Later, it became clear that sharing means gaining: The ADWAS agency has become a model for similar programs in 25 other states, and is funded by a U.S. Justice Department grant, although each agency is on their own.  

The Inspiration Award is the latest addition to Smith’s recognitions. When she retired from a 25-year ADWAS run, she received three awards last year alone: The Woman of Valor Award from Sen. Maria Cantwell, the Bank of America Local Hero Award 2010-11, and the Ginny NiCarthy Award (King County Coalition Against Domestic Violence).

It was an apt salute from NiCarthy, the Rape Relief Shelter founder whom Smith credits for helping get ADWAS off the ground. In 1986, NiCarthy – who had by then written Getting Free, which is considered “the Bible of Domestic violence texts” – consulted Smith, who then formed her ASL-based advocacy support groups.  

Along the way, NiCarthy also learned about how abuse can be compounded in the small, close-knit ecosystem that is the Deaf Community. She described the paradox as “everyone knowing, but no one telling” which often characterizes abuse within the Deaf and Deaf-Blind Community.

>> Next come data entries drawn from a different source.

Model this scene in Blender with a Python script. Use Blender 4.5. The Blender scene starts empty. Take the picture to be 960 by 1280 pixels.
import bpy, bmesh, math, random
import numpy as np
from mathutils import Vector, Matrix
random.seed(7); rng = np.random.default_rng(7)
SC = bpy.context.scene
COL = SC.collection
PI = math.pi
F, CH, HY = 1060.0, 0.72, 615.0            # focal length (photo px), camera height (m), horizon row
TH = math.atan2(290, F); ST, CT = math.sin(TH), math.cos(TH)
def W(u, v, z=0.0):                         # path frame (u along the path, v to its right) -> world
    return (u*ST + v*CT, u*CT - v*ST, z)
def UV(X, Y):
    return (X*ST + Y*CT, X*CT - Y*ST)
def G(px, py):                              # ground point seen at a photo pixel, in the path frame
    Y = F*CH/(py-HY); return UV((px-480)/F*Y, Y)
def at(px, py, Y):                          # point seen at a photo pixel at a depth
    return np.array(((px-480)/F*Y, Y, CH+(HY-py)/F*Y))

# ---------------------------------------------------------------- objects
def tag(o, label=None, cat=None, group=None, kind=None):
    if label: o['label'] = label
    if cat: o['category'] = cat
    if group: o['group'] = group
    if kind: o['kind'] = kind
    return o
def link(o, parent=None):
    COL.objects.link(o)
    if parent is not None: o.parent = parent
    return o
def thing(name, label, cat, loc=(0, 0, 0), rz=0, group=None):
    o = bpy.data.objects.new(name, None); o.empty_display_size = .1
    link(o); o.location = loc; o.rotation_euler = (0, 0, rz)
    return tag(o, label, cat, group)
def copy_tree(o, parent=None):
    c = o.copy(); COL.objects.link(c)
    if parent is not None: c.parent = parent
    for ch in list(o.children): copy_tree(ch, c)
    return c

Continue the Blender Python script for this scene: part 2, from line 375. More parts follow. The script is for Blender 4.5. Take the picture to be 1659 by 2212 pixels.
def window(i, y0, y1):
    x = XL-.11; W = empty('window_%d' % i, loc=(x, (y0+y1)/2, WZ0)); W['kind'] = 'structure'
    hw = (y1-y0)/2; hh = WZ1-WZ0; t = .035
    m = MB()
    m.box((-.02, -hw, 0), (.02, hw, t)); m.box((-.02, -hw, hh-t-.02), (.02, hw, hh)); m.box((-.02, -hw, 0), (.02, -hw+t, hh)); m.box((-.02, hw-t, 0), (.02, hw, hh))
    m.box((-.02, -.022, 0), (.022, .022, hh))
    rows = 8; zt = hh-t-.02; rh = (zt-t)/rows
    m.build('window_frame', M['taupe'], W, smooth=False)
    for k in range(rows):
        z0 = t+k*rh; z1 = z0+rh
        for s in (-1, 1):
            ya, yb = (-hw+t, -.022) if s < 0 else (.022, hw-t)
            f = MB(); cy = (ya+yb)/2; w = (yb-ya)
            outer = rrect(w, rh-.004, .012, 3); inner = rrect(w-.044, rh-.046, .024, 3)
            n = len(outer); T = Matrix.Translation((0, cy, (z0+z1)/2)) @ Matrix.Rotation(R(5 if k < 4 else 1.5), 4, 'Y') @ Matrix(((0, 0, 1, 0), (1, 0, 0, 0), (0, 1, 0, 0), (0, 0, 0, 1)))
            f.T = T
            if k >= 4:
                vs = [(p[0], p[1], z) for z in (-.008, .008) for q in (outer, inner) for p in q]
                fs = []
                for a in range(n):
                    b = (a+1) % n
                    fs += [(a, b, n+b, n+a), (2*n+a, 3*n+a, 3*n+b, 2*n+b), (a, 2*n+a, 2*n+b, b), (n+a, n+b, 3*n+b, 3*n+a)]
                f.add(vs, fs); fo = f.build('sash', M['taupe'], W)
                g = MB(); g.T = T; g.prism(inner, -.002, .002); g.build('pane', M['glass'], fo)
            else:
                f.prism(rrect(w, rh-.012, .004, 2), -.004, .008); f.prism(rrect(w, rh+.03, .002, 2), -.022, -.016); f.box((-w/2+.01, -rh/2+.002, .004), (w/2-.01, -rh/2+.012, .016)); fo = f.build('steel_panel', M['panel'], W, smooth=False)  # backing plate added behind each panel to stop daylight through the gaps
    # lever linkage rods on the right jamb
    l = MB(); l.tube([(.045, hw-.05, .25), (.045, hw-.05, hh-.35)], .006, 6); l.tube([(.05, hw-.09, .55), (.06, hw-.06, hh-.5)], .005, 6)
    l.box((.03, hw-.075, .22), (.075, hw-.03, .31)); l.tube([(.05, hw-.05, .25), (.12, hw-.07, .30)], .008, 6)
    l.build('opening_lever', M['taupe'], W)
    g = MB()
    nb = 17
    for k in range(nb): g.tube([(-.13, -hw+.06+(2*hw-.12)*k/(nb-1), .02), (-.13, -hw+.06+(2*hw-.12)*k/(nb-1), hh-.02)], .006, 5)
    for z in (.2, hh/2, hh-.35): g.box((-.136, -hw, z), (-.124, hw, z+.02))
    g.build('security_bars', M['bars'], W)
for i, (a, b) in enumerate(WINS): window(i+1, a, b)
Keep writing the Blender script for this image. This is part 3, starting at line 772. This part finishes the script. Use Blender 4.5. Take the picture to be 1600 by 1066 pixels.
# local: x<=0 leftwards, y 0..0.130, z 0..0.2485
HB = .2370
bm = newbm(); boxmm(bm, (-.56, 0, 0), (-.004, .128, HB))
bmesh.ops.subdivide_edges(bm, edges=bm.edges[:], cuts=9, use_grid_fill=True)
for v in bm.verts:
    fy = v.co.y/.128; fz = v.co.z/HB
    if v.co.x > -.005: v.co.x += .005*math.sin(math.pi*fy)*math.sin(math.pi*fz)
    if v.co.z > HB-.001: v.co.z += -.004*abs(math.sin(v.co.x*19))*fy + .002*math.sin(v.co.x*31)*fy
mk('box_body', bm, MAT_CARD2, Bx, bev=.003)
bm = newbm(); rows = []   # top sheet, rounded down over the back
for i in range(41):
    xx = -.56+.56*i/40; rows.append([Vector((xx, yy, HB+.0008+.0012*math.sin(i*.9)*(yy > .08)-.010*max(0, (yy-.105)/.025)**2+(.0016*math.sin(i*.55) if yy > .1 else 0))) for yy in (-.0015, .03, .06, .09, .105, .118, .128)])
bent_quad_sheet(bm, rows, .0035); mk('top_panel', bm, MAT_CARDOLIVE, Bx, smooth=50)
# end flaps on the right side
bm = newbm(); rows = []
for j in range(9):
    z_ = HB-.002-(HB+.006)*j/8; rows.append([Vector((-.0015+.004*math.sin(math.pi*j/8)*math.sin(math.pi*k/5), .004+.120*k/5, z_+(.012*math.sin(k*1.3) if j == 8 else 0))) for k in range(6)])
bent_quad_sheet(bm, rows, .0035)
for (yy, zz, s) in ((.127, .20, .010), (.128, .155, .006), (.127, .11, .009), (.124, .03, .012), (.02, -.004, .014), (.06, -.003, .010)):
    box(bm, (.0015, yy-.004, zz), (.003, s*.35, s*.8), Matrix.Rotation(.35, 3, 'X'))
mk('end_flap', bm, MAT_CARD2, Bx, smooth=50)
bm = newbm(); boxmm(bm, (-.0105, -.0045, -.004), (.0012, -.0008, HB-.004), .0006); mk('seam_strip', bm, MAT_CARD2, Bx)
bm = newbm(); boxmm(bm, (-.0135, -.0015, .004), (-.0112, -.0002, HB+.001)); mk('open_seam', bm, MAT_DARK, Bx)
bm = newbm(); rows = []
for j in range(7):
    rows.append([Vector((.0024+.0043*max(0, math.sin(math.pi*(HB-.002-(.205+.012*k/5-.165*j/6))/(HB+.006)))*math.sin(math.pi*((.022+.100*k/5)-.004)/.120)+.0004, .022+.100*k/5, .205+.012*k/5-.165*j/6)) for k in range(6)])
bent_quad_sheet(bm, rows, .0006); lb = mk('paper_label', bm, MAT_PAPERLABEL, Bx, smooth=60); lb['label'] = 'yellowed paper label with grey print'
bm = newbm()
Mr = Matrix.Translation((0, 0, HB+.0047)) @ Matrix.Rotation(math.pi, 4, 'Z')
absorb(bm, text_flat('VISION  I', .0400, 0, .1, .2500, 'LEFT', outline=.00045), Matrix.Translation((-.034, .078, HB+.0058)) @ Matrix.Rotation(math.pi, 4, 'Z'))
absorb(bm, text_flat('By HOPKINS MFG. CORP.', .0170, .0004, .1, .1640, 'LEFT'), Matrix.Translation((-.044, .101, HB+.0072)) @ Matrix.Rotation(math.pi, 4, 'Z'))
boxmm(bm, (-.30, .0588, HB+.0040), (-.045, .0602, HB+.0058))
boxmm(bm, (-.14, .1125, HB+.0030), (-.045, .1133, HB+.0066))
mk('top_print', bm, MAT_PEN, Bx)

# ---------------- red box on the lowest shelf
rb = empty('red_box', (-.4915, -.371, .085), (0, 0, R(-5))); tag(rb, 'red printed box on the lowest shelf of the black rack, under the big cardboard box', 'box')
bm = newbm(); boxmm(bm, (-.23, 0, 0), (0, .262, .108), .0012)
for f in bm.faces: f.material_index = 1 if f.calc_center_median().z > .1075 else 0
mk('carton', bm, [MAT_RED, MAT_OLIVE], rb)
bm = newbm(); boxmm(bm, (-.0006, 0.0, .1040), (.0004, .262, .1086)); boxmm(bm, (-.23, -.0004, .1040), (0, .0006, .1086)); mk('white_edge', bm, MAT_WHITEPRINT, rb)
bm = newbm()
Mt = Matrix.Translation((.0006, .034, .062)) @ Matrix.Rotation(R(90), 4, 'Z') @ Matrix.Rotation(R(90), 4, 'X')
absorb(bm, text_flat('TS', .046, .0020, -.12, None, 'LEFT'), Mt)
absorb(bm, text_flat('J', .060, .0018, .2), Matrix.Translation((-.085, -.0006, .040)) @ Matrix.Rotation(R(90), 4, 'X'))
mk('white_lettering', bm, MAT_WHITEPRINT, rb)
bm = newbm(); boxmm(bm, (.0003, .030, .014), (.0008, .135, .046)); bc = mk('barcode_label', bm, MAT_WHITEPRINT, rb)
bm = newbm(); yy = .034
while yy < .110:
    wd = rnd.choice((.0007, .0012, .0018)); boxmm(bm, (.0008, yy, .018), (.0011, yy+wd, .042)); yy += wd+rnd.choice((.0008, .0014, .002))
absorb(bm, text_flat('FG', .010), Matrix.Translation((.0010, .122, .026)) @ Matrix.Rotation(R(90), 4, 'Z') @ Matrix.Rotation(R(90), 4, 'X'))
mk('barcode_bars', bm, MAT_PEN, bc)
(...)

“Marilyn hired me to train the Deaf community and interpreters about abuse and as informal byproduct I was trained about Deaf Communities,” said NiCarthy. "I recall being surprised in the early days of ADWAS, by how many volunteers eagerly signed on to be advocates, advisors, or support staff.” 

Smith endured a two-fold injustice in 1970: As a rape survivor in college, she encountered apathy from law enforcement. Authorities, unable to understand sign language, would not treat the case as a crime, and the case was closed with no arrest.

The final straw hit in 1981, after the brutal death of a local Deaf woman whose husband was acquitted. The wheels were set into motion, and Smith rolled up her sleeves to establish ADWAS in her basement of the Ravenna home she still lives in today.

“Marilyn Smith swept in,” wrote NiCarthy in the May 2010 issue of Seattle Voter. “Taking the Deaf Rights Movement by one hand, the Women’s Anti-violence Movement by the other, she clasped them together for action.”

Off her rocker: Anything but retirement

In Spring 2011, Smith passed the torched to Tiffany Williams, ADWAS’ new executive director. But don’t count on a “rocker chair retirement” for Smith, whose schedule hums with git er’ dones.

As Gallaudet’s graduation speaker this year, she cited Bertrand Russell, who in his 90s was protesting the Vietnam War: “He wasn't sitting at home in a rocker; he was out getting things done and getting arrested.”

She reads voraciously – at least six books weekly. Currently, she is a Distinguished Alumnus Fellow at Gallaudet, teaching a class as a visiting teacher in the Department of Counseling. Part of the curriculum discusses the “opportunity to really explore and reframe our language” – namely, the “isms.”

Last May, she and longtime partner Karen Bosley founded a consultancy group called The Leading Edge. In addition to mentoring non-profit directors on the finer points of fund development, strategic planning, capacity building, and program development, they host workshops on topics such as the unique needs of Deaf victims/survivors in the Deaf community.

She will also be consulting for-profit businesses. There are still many battles to be fought on both sides, she cautions.

 

“Marilyn has inspired so many people to better their lives in big and small ways. She has truly inspired me to overcome adversity and use the experience to grow from within,” said Robert Roth, who in the 1987 volunteered to become ADWAS’ first male advocate. “She is unafraid to take a risk, and yet at the same time, she is a rock.”

We at deafREVIEW could hardly agree more. Thank you, Marilyn, for sparking the Seattle revolution that was felt ‘round the world.